● **What is required**
Quote the whole listing exactly. Leave the pictures out of your copy.

● **Material for the task**
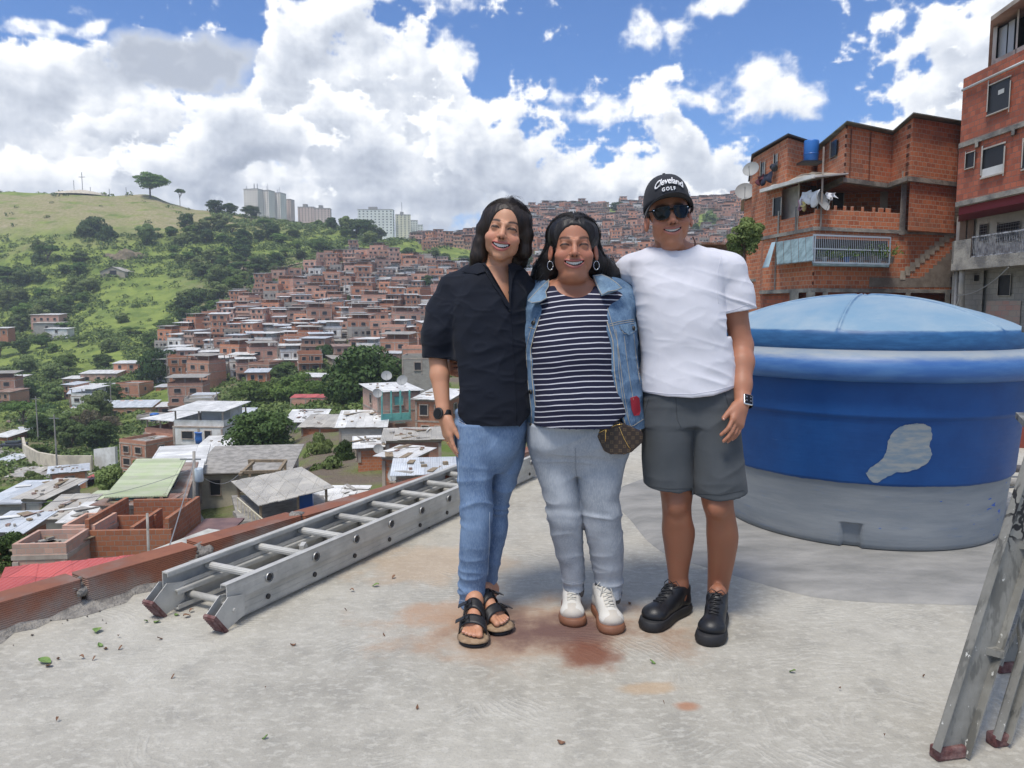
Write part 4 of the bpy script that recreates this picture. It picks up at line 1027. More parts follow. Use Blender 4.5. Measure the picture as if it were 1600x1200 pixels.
# ---- houses placed one by one nearer the camera: (px0, px1, py_roof, py_foot, distance, yaw, wall, roof, roof kind, windows)
def near_house(px0,px1,pyt,pyb,Y,yaw,wall,roof,rk,depth,label,nst=1,wins=2,cat='house',pitch=.10,over=.35,roofdir=1,seed=0,name='brick_house',wincol='dark'):
 OCC.append((px0,px1,pyt-8,pyb));depth=depth*(.45 if Y<64 else .75);pitch=pitch*(.45 if Y<64 else .8)
 r=random.Random(seed*7+int(px0));s=Y/1200.0
 w=(px1-px0)*s/max(.75,math.cos(yaw));zt=ZP(pyt,Y);zb=ZP(pyb,Y);x=XP((px0+px1)/2,Y,(pyt+pyb)/2)
 root=empty(name,(x,Y,zb),yaw,label,cat,'houses below the roof edge')
 H=zt-zb;sh=H/nst;wl=MB();tr_=MB();ext=5.0
 wl.box((0,depth/2,(H-ext)/2),(w,depth,H+ext))
 for k in range(nst+1):
  if k: tr_.box((0,depth/2,k*sh-.06),(w+.07,depth+.07,.16))
  if k<nst:
   for cx in (-w/2+.1,w/2-.1): tr_.box((cx,-.015,k*sh+sh/2-.1),(.2,.1,sh-.22))
 if w>4.5:
  for k in range(nst): tr_.box((r.uniform(-.6,.6),-.015,k*sh+sh/2-.1),(.18,.1,sh-.22))
 if rk=='flat':
  wl.box((0,.06,H+.22),(w,.12,.4));wl.box((0,depth-.06,H+.22),(w,.12,.4));wl.box((-w/2+.06,depth/2,H+.22),(.12,depth-.24,.4));wl.box((w/2-.06,depth/2,H+.22),(.12,depth-.24,.4))
  rf=MB();rf.box((0,depth/2,H+.05),(w-.25,depth-.25,.05))
 else:
  rise=depth*pitch;a,c=-w/2-over,w/2+over;z0=H+.04;z1=z0+rise
  if roofdir<0: z0,z1=z1,z0
  # sheets laid side by side, each a little off
  rf=MB();n=max(3,int((c-a)/.95));dx=(c-a)/n
  for k in range(n):
   e0=r.uniform(-.12,.12);dz=(k % 2)*.02+r.uniform(0,.015);xa,xb=a+k*dx-.02,a+(k+1)*dx+.02
   top=[(xa,-over+e0,z0+dz+.03),(xb,-over+e0,z0+dz+.03),(xb,depth+over+e0,z1+dz+.03),(xa,depth+over+e0,z1+dz+.03)]
   rf.add([(p[0],p[1],p[2]-.03) for p in top]+top,[(4,5,6,7),(3,2,1,0),(0,1,5,4),(1,2,6,5),(2,3,7,6),(3,0,4,7)])
  wl.prism([(-w/2,0),(w/2,0),(w/2,depth),(-w/2,depth)],H-.05,[z0-.02,z0-.02,z1-.02,z1-.02])
 wl.build('wall',M[wall],root);tr_.build('frame',M['brick_trim'],root);rf.build('roof',M[roof],root)
 if Y<112:     # stones, planks and scrap lying on the roof, part of how these roofs are held down
  db=MB();n_=r.randint(7,16)
  for k in range(n_):
   u_,v_=r.uniform(-.46,.46),r.uniform(.05,.95);zz_=H+.14 if rk=='flat' else z0+(z1-z0)*v_+.09
   if r.random()<.45: db.box((u_*w,v_*depth,zz_),(r.uniform(.08,.3),r.uniform(.08,.25),r.uniform(.05,.18)),r.uniform(0,3),r.choice((0,1,2)))
   else: db.box((u_*w,v_*depth,zz_-.02),(r.uniform(.5,1.6),r.uniform(.06,.5),.035),r.uniform(-.6,2.2),r.choice((0,1,2,3)))
  db.build('roof_scrap',[M['concrete'],M['sheet_rust'],M['wood'],M['white']],root)['kind']='stuff'
 for st in range(nst):
  for k in range(wins):
   cell=(w-.5)/wins;ww=min(1.1,cell*.6)*r.uniform(.8,1.1);hh=min(1.1,sh*.5)
   o=win_mb(('f',-w/2+.25+cell*(k+.5)+r.uniform(-.15,.15),0,st*sh+sh*.52,ww,hh)).build('window',[M[wincol],M['brick_trim']],root)
  if yaw>.05: win_mb(('l',-w/2,depth*.4,st*sh+sh*.52,.9,.9)).build('window',[M['dark'],M['brick_trim']],root)
  if yaw<-.05: win_mb(('r',w/2,depth*.4,st*sh+sh*.52,.9,.9)).build('window',[M['dark'],M['brick_trim']],root)
 return root
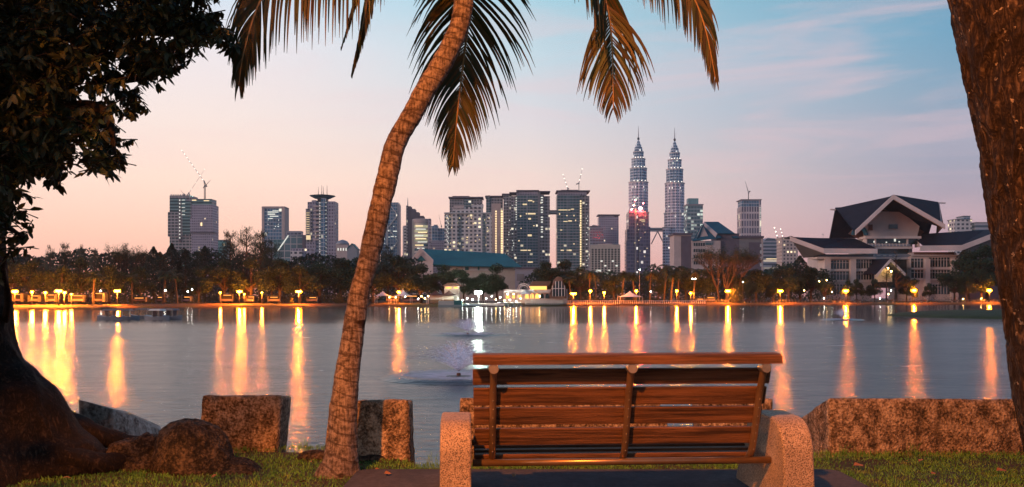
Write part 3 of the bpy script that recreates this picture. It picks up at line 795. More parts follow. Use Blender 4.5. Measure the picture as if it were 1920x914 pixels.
# back plane: leans toward the camera at the top
def by(z): return .11 - (z - .32) * .36
def slat(z0, z1, xa, xb, thick=.03, seed=0):
    m_ = MB(); n_ = 24
    a0, a1 = by(z0), by(z1)
    prof = [(a0, z0 + .004), (a0 - .0015, z0 + .006), (a1 - .0015, z1 - .006), (a1 + .002, z1), (a1 + thick, z1 + .002), (a0 + thick, z0 + .002), (a0 + .003, z0)]
    m_.prism(prof, xa, xb, 'x')
    return m_
rowsS = [(690, 720), (726, 760), (765, 798), (806, 839)]
for i, (yt, yb_) in enumerate(rowsS):
    bl('backrest_slat', slat(bz(yb_), bz(yt), -HW + .004 * i, HW + .0 - .012 * i), MAT['slat'])
# cap board lies on top, wider and tilted
m_ = MB(); zt = bz(664, 4.9); yb0 = by(zt) - .015
m_.prism([(yb0 - .055, zt - .055), (yb0 - .055, zt - .012), (yb0 - .04, zt), (yb0 + .06, zt + .004), (yb0 + .065, zt - .03)], -HW, HW + .03, 'x')
bl('top_rail', m_, MAT['slat'])
for i in range(5):         # seat slats running away from the back
    y0_ = .15 + i * .085; z0_ = .298 + i * .012
    m_ = MB(); m_.box(-HW + .01, HW - .02, y0_, y0_ + .07, z0_, z0_ + .028, 0, .005); bl('seat_slat', m_, MAT['slat'])
for i, xs_ in enumerate((-HW + .115, .035, HW - .06)):
    m_ = MB(); zt2 = bz(690, 4.9)
    path = [Vector((xs_, by(zt2) - .05, zt2)), Vector((xs_, by(zt2) - .035, zt2 - .03)), Vector((xs_, by(.7) - .03, .7)), Vector((xs_, by(.5) - .03, .5)), Vector((xs_, by(.36) - .02, .36)), Vector((xs_, by(.3) + .03, .30)), Vector((xs_, by(.3) + .12, .29))]
    ps = [Vector(p) for p in spline([tuple(p) for p in path], 5)]
    m_.tube(ps, .0205, 14)
    sup = bl('back_support', m_, MAT['tube'], True)
    c_ = MB(); yc = by(zt2) - .095; c_.tube([(xs_, yc, zt2), (xs_, yc + .004, zt2), (xs_, yc + .075, zt2)], [.026, .0285, .0285], 20)
    bl('end_cap', c_, MAT['cap'], False, sup)
    for k in range(9):
        z_ = .36 + k * (zt2 - .42) / 8.5
        r_ = MB(); r_.ball((xs_, by(z_) - .0505, z_), .0042, 6); bl('rivet', r_, MAT['cap'], True, sup)
m_ = MB(); m_.tube([(-HW + .0, .10, .287), (HW + .08, .10, .287)], .021, 14); bl('bottom_rail', m_, MAT['tube'], True)
m_ = MB(); m_.tube([(-HW + .0, .50, .34), (HW + .08, .50, .34)], .019, 12); bl('front_rail', m_, MAT['tube'], True)
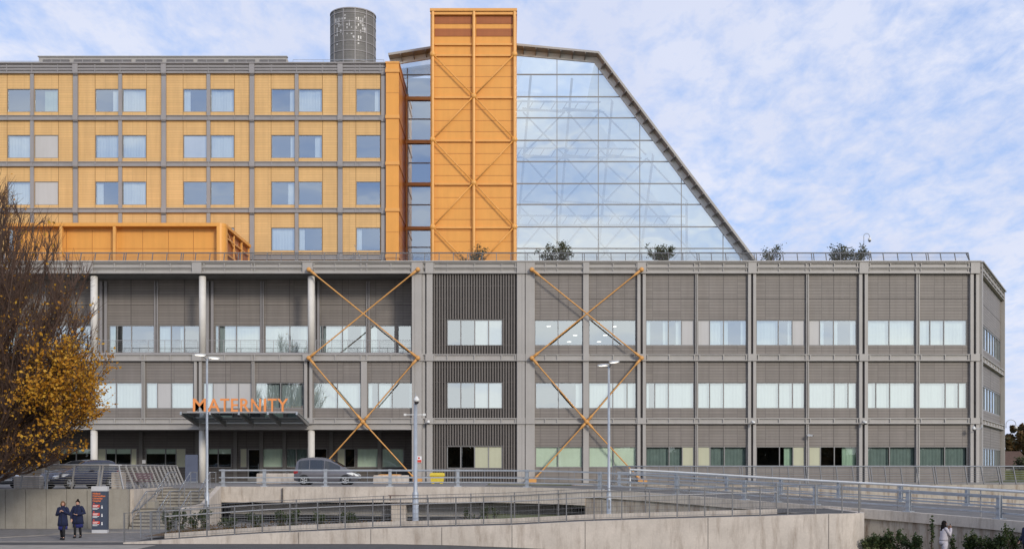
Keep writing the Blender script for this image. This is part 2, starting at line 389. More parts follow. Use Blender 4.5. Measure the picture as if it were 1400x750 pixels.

● **Task response**
Write part 4 of the bpy script that recreates this picture. It picks up at line 1027. More parts follow. Use Blender 4.5. Measure the picture as if it were 1600x1200 pixels.
# ---- houses placed one by one nearer the camera: (px0, px1, py_roof, py_foot, distance, yaw, wall, roof, roof kind, windows)
def near_house(px0,px1,pyt,pyb,Y,yaw,wall,roof,rk,depth,label,nst=1,wins=2,cat='house',pitch=.10,over=.35,roofdir=1,seed=0,name='brick_house',wincol='dark'):
 OCC.append((px0,px1,pyt-8,pyb));depth=depth*(.45 if Y<64 else .75);pitch=pitch*(.45 if Y<64 else .8)
 r=random.Random(seed*7+int(px0));s=Y/1200.0
 w=(px1-px0)*s/max(.75,math.cos(yaw));zt=ZP(pyt,Y);zb=ZP(pyb,Y);x=XP((px0+px1)/2,Y,(pyt+pyb)/2)
 root=empty(name,(x,Y,zb),yaw,label,cat,'houses below the roof edge')
 H=zt-zb;sh=H/nst;wl=MB();tr_=MB();ext=5.0
 wl.box((0,depth/2,(H-ext)/2),(w,depth,H+ext))
 for k in range(nst+1):
  if k: tr_.box((0,depth/2,k*sh-.06),(w+.07,depth+.07,.16))
  if k<nst:
   for cx in (-w/2+.1,w/2-.1): tr_.box((cx,-.015,k*sh+sh/2-.1),(.2,.1,sh-.22))
 if w>4.5:
  for k in range(nst): tr_.box((r.uniform(-.6,.6),-.015,k*sh+sh/2-.1),(.18,.1,sh-.22))
 if rk=='flat':
  wl.box((0,.06,H+.22),(w,.12,.4));wl.box((0,depth-.06,H+.22),(w,.12,.4));wl.box((-w/2+.06,depth/2,H+.22),(.12,depth-.24,.4));wl.box((w/2-.06,depth/2,H+.22),(.12,depth-.24,.4))
  rf=MB();rf.box((0,depth/2,H+.05),(w-.25,depth-.25,.05))
 else:
  rise=depth*pitch;a,c=-w/2-over,w/2+over;z0=H+.04;z1=z0+rise
  if roofdir<0: z0,z1=z1,z0
  # sheets laid side by side, each a little off
  rf=MB();n=max(3,int((c-a)/.95));dx=(c-a)/n
  for k in range(n):
   e0=r.uniform(-.12,.12);dz=(k % 2)*.02+r.uniform(0,.015);xa,xb=a+k*dx-.02,a+(k+1)*dx+.02
   top=[(xa,-over+e0,z0+dz+.03),(xb,-over+e0,z0+dz+.03),(xb,depth+over+e0,z1+dz+.03),(xa,depth+over+e0,z1+dz+.03)]
   rf.add([(p[0],p[1],p[2]-.03) for p in top]+top,[(4,5,6,7),(3,2,1,0),(0,1,5,4),(1,2,6,5),(2,3,7,6),(3,0,4,7)])
  wl.prism([(-w/2,0),(w/2,0),(w/2,depth),(-w/2,depth)],H-.05,[z0-.02,z0-.02,z1-.02,z1-.02])
 wl.build('wall',M[wall],root);tr_.build('frame',M['brick_trim'],root);rf.build('roof',M[roof],root)
 if Y<112:     # stones, planks and scrap lying on the roof, part of how these roofs are held down
  db=MB();n_=r.randint(7,16)
  for k in range(n_):
   u_,v_=r.uniform(-.46,.46),r.uniform(.05,.95);zz_=H+.14 if rk=='flat' else z0+(z1-z0)*v_+.09
   if r.random()<.45: db.box((u_*w,v_*depth,zz_),(r.uniform(.08,.3),r.uniform(.08,.25),r.uniform(.05,.18)),r.uniform(0,3),r.choice((0,1,2)))
   else: db.box((u_*w,v_*depth,zz_-.02),(r.uniform(.5,1.6),r.uniform(.06,.5),.035),r.uniform(-.6,2.2),r.choice((0,1,2,3)))
  db.build('roof_scrap',[M['concrete'],M['sheet_rust'],M['wood'],M['white']],root)['kind']='stuff'
 for st in range(nst):
  for k in range(wins):
   cell=(w-.5)/wins;ww=min(1.1,cell*.6)*r.uniform(.8,1.1);hh=min(1.1,sh*.5)
   o=win_mb(('f',-w/2+.25+cell*(k+.5)+r.uniform(-.15,.15),0,st*sh+sh*.52,ww,hh)).build('window',[M[wincol],M['brick_trim']],root)
  if yaw>.05: win_mb(('l',-w/2,depth*.4,st*sh+sh*.52,.9,.9)).build('window',[M['dark'],M['brick_trim']],root)
  if yaw<-.05: win_mb(('r',w/2,depth*.4,st*sh+sh*.52,.9,.9)).build('window',[M['dark'],M['brick_trim']],root)
 return root
Write part 3 of the bpy script that recreates this picture. It picks up at line 795. More parts follow. Use Blender 4.5. Measure the picture as if it were 1920x914 pixels.
# back plane: leans toward the camera at the top
def by(z): return .11 - (z - .32) * .36
def slat(z0, z1, xa, xb, thick=.03, seed=0):
    m_ = MB(); n_ = 24
    a0, a1 = by(z0), by(z1)
    prof = [(a0, z0 + .004), (a0 - .0015, z0 + .006), (a1 - .0015, z1 - .006), (a1 + .002, z1), (a1 + thick, z1 + .002), (a0 + thick, z0 + .002), (a0 + .003, z0)]
    m_.prism(prof, xa, xb, 'x')
    return m_
rowsS = [(690, 720), (726, 760), (765, 798), (806, 839)]
for i, (yt, yb_) in enumerate(rowsS):
    bl('backrest_slat', slat(bz(yb_), bz(yt), -HW + .004 * i, HW + .0 - .012 * i), MAT['slat'])
# cap board lies on top, wider and tilted
m_ = MB(); zt = bz(664, 4.9); yb0 = by(zt) - .015
m_.prism([(yb0 - .055, zt - .055), (yb0 - .055, zt - .012), (yb0 - .04, zt), (yb0 + .06, zt + .004), (yb0 + .065, zt - .03)], -HW, HW + .03, 'x')
bl('top_rail', m_, MAT['slat'])
for i in range(5):         # seat slats running away from the back
    y0_ = .15 + i * .085; z0_ = .298 + i * .012
    m_ = MB(); m_.box(-HW + .01, HW - .02, y0_, y0_ + .07, z0_, z0_ + .028, 0, .005); bl('seat_slat', m_, MAT['slat'])
for i, xs_ in enumerate((-HW + .115, .035, HW - .06)):
    m_ = MB(); zt2 = bz(690, 4.9)
    path = [Vector((xs_, by(zt2) - .05, zt2)), Vector((xs_, by(zt2) - .035, zt2 - .03)), Vector((xs_, by(.7) - .03, .7)), Vector((xs_, by(.5) - .03, .5)), Vector((xs_, by(.36) - .02, .36)), Vector((xs_, by(.3) + .03, .30)), Vector((xs_, by(.3) + .12, .29))]
    ps = [Vector(p) for p in spline([tuple(p) for p in path], 5)]
    m_.tube(ps, .0205, 14)
    sup = bl('back_support', m_, MAT['tube'], True)
    c_ = MB(); yc = by(zt2) - .095; c_.tube([(xs_, yc, zt2), (xs_, yc + .004, zt2), (xs_, yc + .075, zt2)], [.026, .0285, .0285], 20)
    bl('end_cap', c_, MAT['cap'], False, sup)
    for k in range(9):
        z_ = .36 + k * (zt2 - .42) / 8.5
        r_ = MB(); r_.ball((xs_, by(z_) - .0505, z_), .0042, 6); bl('rivet', r_, MAT['cap'], True, sup)
m_ = MB(); m_.tube([(-HW + .0, .10, .287), (HW + .08, .10, .287)], .021, 14); bl('bottom_rail', m_, MAT['tube'], True)
m_ = MB(); m_.tube([(-HW + .0, .50, .34), (HW + .08, .50, .34)], .019, 12); bl('front_rail', m_, MAT['tube'], True)
Keep writing the Blender script for this image. This is part 2, starting at line 389. More parts follow. Use Blender 4.5. Measure the picture as if it were 1400x750 pixels.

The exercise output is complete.